◆ Extracted material ◆
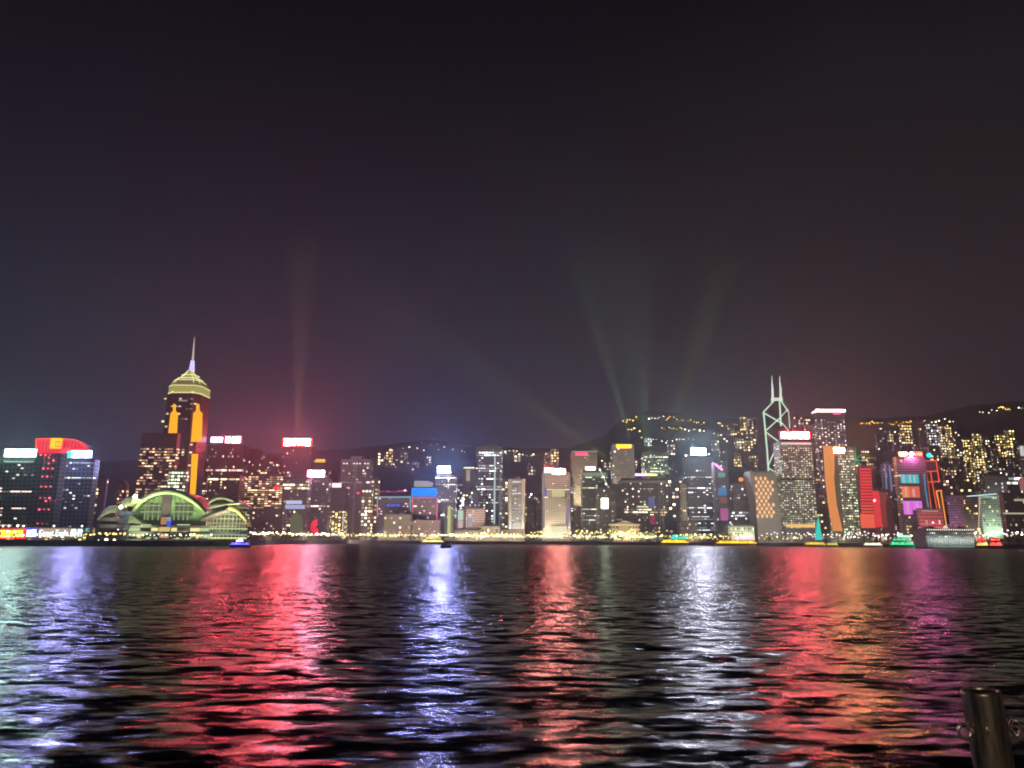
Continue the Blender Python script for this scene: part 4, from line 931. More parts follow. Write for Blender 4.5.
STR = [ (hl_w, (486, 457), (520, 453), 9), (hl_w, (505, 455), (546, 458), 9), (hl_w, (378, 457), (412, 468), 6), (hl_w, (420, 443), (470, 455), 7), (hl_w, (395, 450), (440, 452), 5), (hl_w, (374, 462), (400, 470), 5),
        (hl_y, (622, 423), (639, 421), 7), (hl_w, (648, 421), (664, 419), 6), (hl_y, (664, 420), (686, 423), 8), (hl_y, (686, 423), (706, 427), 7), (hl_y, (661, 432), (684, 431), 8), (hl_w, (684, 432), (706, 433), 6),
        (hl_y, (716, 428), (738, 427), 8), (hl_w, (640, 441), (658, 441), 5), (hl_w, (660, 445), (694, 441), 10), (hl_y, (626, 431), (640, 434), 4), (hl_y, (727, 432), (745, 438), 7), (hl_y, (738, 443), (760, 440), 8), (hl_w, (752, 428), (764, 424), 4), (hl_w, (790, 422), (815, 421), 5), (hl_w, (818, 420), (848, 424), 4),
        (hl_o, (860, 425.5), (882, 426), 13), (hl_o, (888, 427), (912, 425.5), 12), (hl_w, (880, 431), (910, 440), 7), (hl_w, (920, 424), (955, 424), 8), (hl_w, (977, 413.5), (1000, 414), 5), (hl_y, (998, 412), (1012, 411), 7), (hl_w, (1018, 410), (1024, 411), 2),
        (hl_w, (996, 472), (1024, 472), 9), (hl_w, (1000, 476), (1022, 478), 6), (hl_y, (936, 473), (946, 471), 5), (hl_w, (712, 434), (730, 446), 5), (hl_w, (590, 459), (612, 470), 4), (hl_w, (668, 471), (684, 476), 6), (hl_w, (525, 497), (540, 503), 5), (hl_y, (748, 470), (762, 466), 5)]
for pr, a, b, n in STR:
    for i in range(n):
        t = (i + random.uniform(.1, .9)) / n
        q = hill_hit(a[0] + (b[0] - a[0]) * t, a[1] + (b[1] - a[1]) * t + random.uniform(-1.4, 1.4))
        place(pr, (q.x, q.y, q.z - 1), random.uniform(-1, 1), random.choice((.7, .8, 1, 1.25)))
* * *
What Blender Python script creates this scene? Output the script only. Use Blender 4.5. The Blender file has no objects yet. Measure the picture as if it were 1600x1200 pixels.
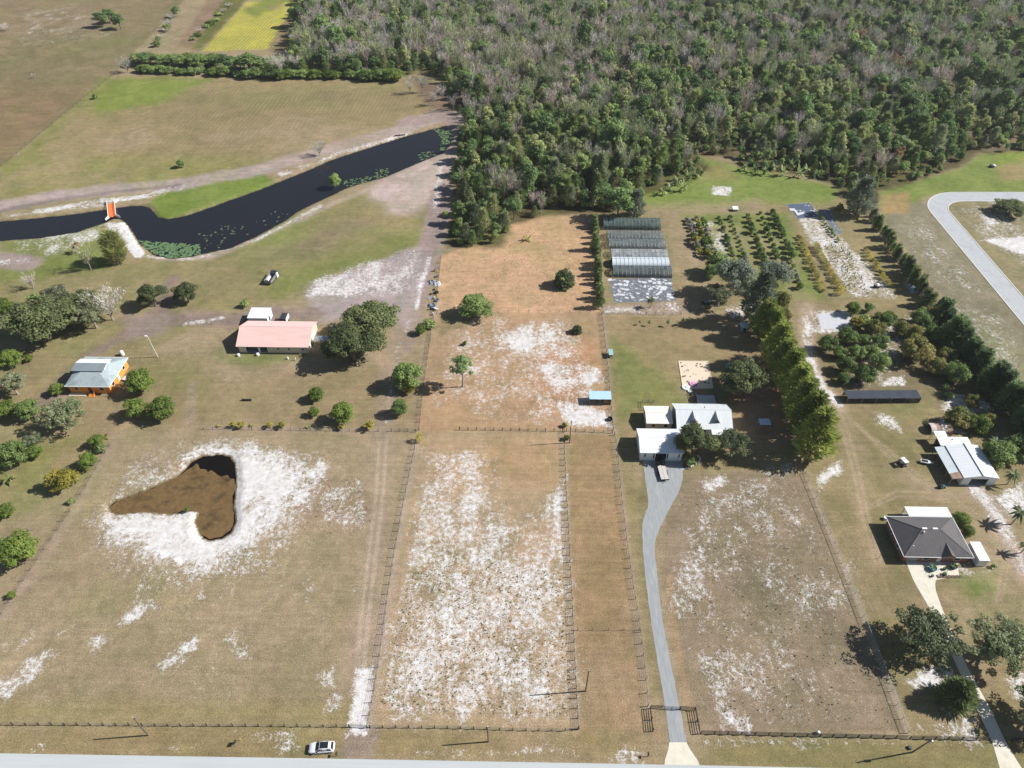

◆ Work required ◆
State how many lines in the entries above include the word "Python"; reply with the number alone.

◆ Task result ◆
2